Tuesday, May 10, 2011

The variance rollercoaster ride may be at an end

Cities have the authority to adopt zoning ordinances that regulate the use of land within the city.  This means that a city can regulate, among other things, the size and location of structures.  Sometimes a property owner wants to make improvements that are not allowed by a city's regulations, e.g., making a deck of a house bigger.  If the zoning code does not allow the deck to be any bigger a variance is needed (a variance requires City Council approval).  In the last year the laws that govern when a variance can be granted have been on a wild rollercoaster ride and that ride may have finally come to an end.


Last Friday, May 5, 2011, Governor Dayton signed 2011 Minn. Laws. Ch. 19 (HF 52/SF 13), which amended Minn. Stat. sec. 462.357, subd. 6.  The amendment became effective on May 6, 2011 and is a direct response to the Supreme Court's decision in Krummenacher v. City of Minnetonka, 783 N.W.2d 721 (Minn. 2010).  The new legislation provides for variances from zoning codes to be granted upon a property owner establishing, among other things, that there are practical difficulties is complying with the zoning code.  "Practical difficulties" is now defined as the "property owner proposes to use the property in a reasonable manner not permitted by the zoning ordinance."  
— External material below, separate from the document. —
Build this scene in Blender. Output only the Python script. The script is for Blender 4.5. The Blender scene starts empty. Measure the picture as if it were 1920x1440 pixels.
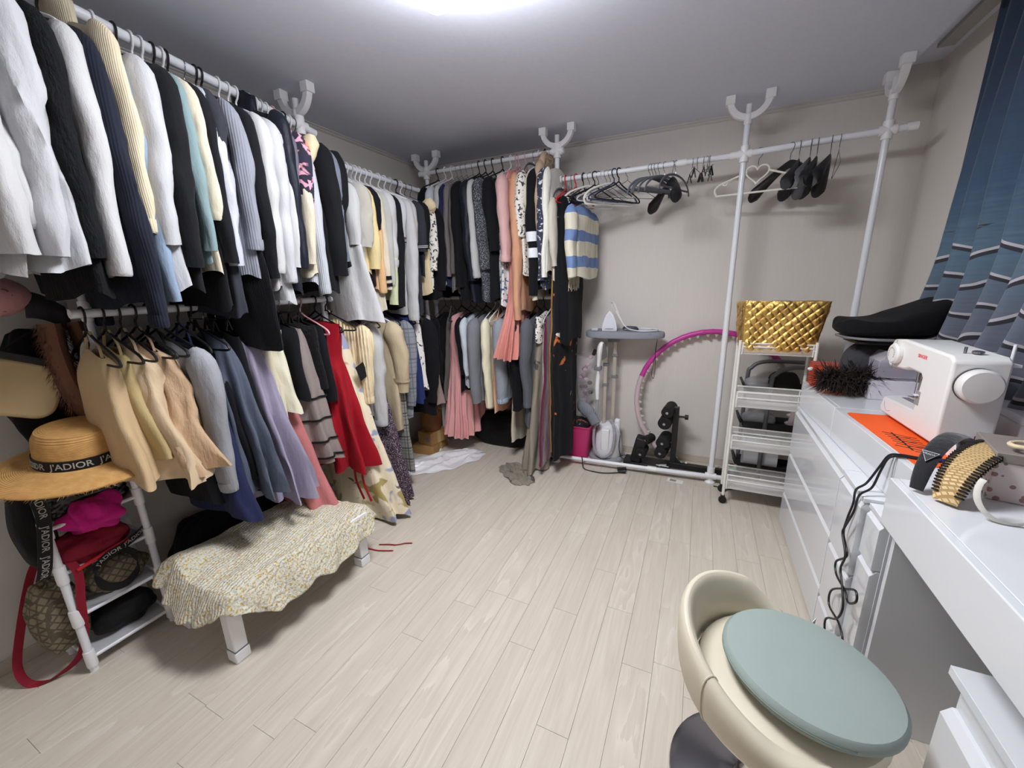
import bpy, bmesh, math, random
from mathutils import Vector, Matrix, noise as mnoise
PI = math.pi
R = math.radians
S = bpy.context.scene
COL = S.collection

# ------------------------------------------------------------------ camera, world, light, exposure
def set_camera():
    pitch, roll, yaw, h, f = R(14.221), R(-1.49977), R(25.219), 1.40, 748.63
    f0 = Vector((-math.sin(yaw), math.cos(yaw), 0)); r0 = Vector((math.cos(yaw), math.sin(yaw), 0)); u0 = Vector((0, 0, 1))
    fwd = f0*math.cos(pitch) - u0*math.sin(pitch); up = u0*math.cos(pitch) + f0*math.sin(pitch)
    right = r0*math.cos(roll) + up*math.sin(roll); up2 = up*math.cos(roll) - r0*math.sin(roll)
    cd = bpy.data.cameras.new('camera'); cam = bpy.data.objects.new('camera', cd); COL.objects.link(cam)
    cd.sensor_fit = 'HORIZONTAL'; cd.sensor_width = 36.0; cd.lens = f*36.0/1920.0; cd.clip_start = 0.02; cd.clip_end = 50
    m = Matrix((right, up2, -fwd)).transposed().to_4x4(); m.translation = Vector((0, 0, h))
    cam.matrix_world = m; S.camera = cam
set_camera()
W = bpy.data.worlds.new('world'); S.world = W; W.use_nodes = True
W.node_tree.nodes['Background'].inputs[0].default_value = (0.75, 0.82, 1.0, 1); W.node_tree.nodes['Background'].inputs[1].default_value = 0.25
S.view_settings.view_transform = 'Standard'; S.view_settings.look = 'None'; S.view_settings.gamma = 1.0
S.view_settings.use_curve_mapping = False
S.view_settings.exposure = 0.66
LAMP_STRENGTH = 36.0
H = 2.395            # ceiling height
XL, XR, YB, YF = -2.3, 1.06, 3.22, -0.75

# ------------------------------------------------------------------ helpers
class MB:
    def __init__(s): s.v = []; s.f = []
    def add(s, vs, fs):
        o = len(s.v); s.v += [Vector(p) for p in vs]; s.f += [tuple(i+o for i in q) for q in fs]; return s
    def box(s, x0, x1, y0, y1, z0, z1, rot=None, piv=None):
        vs = [Vector((x, y, z)) for z in (z0, z1) for y in (y0, y1) for x in (x0, x1)]
        if rot is not None:
            c = Vector(piv) if piv else Vector(((x0+x1)/2, (y0+y1)/2, (z0+z1)/2)); vs = [rot @ (p-c) + c for p in vs]
        return s.add(vs, [(0, 2, 3, 1), (4, 5, 7, 6), (0, 1, 5, 4), (2, 6, 7, 3), (0, 4, 6, 2), (1, 3, 7, 5)])
    def tube(s, path, r, n=8, closed=False, caps=True, ell=None, twist=0.0, up=None):
        P = [Vector(p) for p in path]; m = len(P); rings = []; prev = None
        for i, p in enumerate(P):
            a = P[(i-1) % m] if (closed or i > 0) else p; b = P[(i+1) % m] if (closed or i < m-1) else p
            t = (b-a).normalized() if (b-a).length > 1e-9 else Vector((0, 0, 1))
            if prev is None:
                ref = Vector(up) if up else (Vector((0, 0, 1)) if abs(t.z) < 0.9 else Vector((1, 0, 0)))
                nx = (ref - t*ref.dot(t)).normalized()
            else:
                nx = prev - t*prev.dot(t); nx = nx.normalized() if nx.length > 1e-6 else prev
            prev = nx; ny = t.cross(nx)
            rr = r[i] if isinstance(r, (list, tuple)) else r
            ea, eb = (ell[i] if isinstance(ell, list) else ell) if ell else (1, 1)
            rings.append([p + nx*rr*ea*math.cos(2*PI*k/n+twist) + ny*rr*eb*math.sin(2*PI*k/n+twist) for k in range(n)])
        return s.loft(rings, closed_u=closed, caps=caps and not closed)
    def loft(s, rings, closed_u=False, caps=True, closed_v=True):
        n = len(rings[0]); m = len(rings); vs = [p for rg in rings for p in rg]; fs = []
        for i in range(m if closed_u else m-1):
            for k in range(n if closed_v else n-1):
                i2 = (i+1) % m; k2 = (k+1) % n
                fs.append((i*n+k, i*n+k2, i2*n+k2, i2*n+k))
        if caps and closed_v:
            fs.append(tuple(range(n-1, -1, -1))); fs.append(tuple((m-1)*n+k for k in range(n)))
        return s.add(vs, fs)
    def lathe(s, prof, n=24, c=(0, 0, 0), caps=True):
        c = Vector(c)
        return s.loft([[c+Vector((r*math.cos(2*PI*k/n), r*math.sin(2*PI*k/n), z)) for k in range(n)] for r, z in prof], caps=caps)
    def grid(s, fn, nu, nv):
        vs = [fn(i/nu, j/nv) for j in range(nv+1) for i in range(nu+1)]
        return s.add(vs, [(j*(nu+1)+i, j*(nu+1)+i+1, (j+1)*(nu+1)+i+1, (j+1)*(nu+1)+i) for j in range(nv) for i in range(nu)])
    def prism(s, poly, a, b, axis='z'):
        def mk(p, t): return {'z': (p[0], p[1], t), 'y': (p[0], t, p[1]), 'x': (t, p[0], p[1])}[axis]
        n = len(poly); vs = [mk(p, a) for p in poly] + [mk(p, b) for p in poly]
        return s.add(vs, [tuple(range(n-1, -1, -1)), tuple(range(n, 2*n))] + [(i, (i+1) % n, n+(i+1) % n, n+i) for i in range(n)])
    def sphere(s, c, r, nu=12, nv=8, sc=(1, 1, 1)):
        c = Vector(c); rings = []
        for j in range(nv+1):
            t = PI*j/nv; rr = max(math.sin(t), 0.02)
            rings.append([c+Vector((r*sc[0]*rr*math.cos(2*PI*k/nu), r*sc[1]*rr*math.sin(2*PI*k/nu), r*sc[2]*math.cos(t))) for k in range(nu)])
        return s.loft(rings)
    def xf(s, mat, start=0):
        for i in range(start, len(s.v)): s.v[i] = mat @ s.v[i]
        return s
    def mesh(s, name, smooth=True, ang=40):
        me = bpy.data.meshes.new(name); me.from_pydata([tuple(p) for p in s.v], [], s.f)
        bm = bmesh.new(); bm.from_mesh(me); bmesh.ops.recalc_face_normals(bm, faces=bm.faces); bm.to_mesh(me); bm.free()
        if smooth:
            me.polygons.foreach_set('use_smooth', [True]*len(me.polygons)); me.set_sharp_from_angle(angle=R(ang))
        me.update(); return me
    def build(s, name, mat, parent=None, bevel=0, seg=2, solid=0, subsurf=0, smooth=True, ang=40, loc=None, offset=0):
        o = bpy.data.objects.new(name, s.mesh(name, smooth, ang)); COL.objects.link(o)
        if mat is not None: o.data.materials.append(mat)
        if parent is not None: o.parent = parent
        if loc is not None: o.location = loc
        if solid: m = o.modifiers.new('solid', 'SOLIDIFY'); m.thickness = solid; m.offset = offset
        if subsurf: m = o.modifiers.new('sub', 'SUBSURF'); m.levels = subsurf; m.render_levels = subsurf
        if bevel: m = o.modifiers.new('bev', 'BEVEL'); m.width = bevel; m.segments = seg; m.limit_method = 'ANGLE'; m.angle_limit = R(40)
        return o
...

Variances from a city's zoning ordinance are found in Minn. Stat. sec. 462.357, subd. 6, which requires, among other things, that a variance may only be granted if there is a "undue hardship."  "Undue hardship" was defined in the statute "as used in connection with the granting of a variance means the property in question cannot be put to a reasonable use if used under conditions allowed by the official controls, the plight of the landowner is due to circumstances unique to the property not created by the landowner, and the variance, if granted, will not alter the essential character of the locality."  

In 1989, the case of Rowell v. Board of Adjustment of the City of Moorhead, 446 N.W.2d 917 (Minn. Ct. App. 1989) and subsequent Court of Appeals cases, held that the variance standard had a three factor test:  (1) reasonableness; (2) uniqueness; and (3) essential character.  Basically, there was an interpretation that undue hardship meant whether the request is reasonable.  This had the cities reviewing the reasonableness of the proposed use not reasonableness of how the property is currently being used.  The 2010 case of Krummenacher overturned 21 years of law and practice in Minnesota by determining that the Rowell decision was wrong and that the Statute must be read literally.  The analysis changed from whether the request is reasonable to whether the property is put to reasonable use without the variance.   Krummenacher has effectively been a bar for the granting of variances and has taken discretion away from the cities.  Its practical effect has been, for example, if you have a house on your property and you want to expand a deck 2 feet into the set back the city cannot grant the variance because the land owner has reasonable use of the property, i.e., they have a residence that can be used without the variance.  Is does not matter if the city and landowner think that the expanded deck is a good and reasonable idea.  

The new legislation replaces the undue hardship requirement with a requirement of practical difficulties.  It in effect codifies the Rowell standard.  This means that there is no longer an effective bar for the granting of variances.  Now, instead of inquiring whether there is reasonable use of the land, we look to whether the use is reasonable.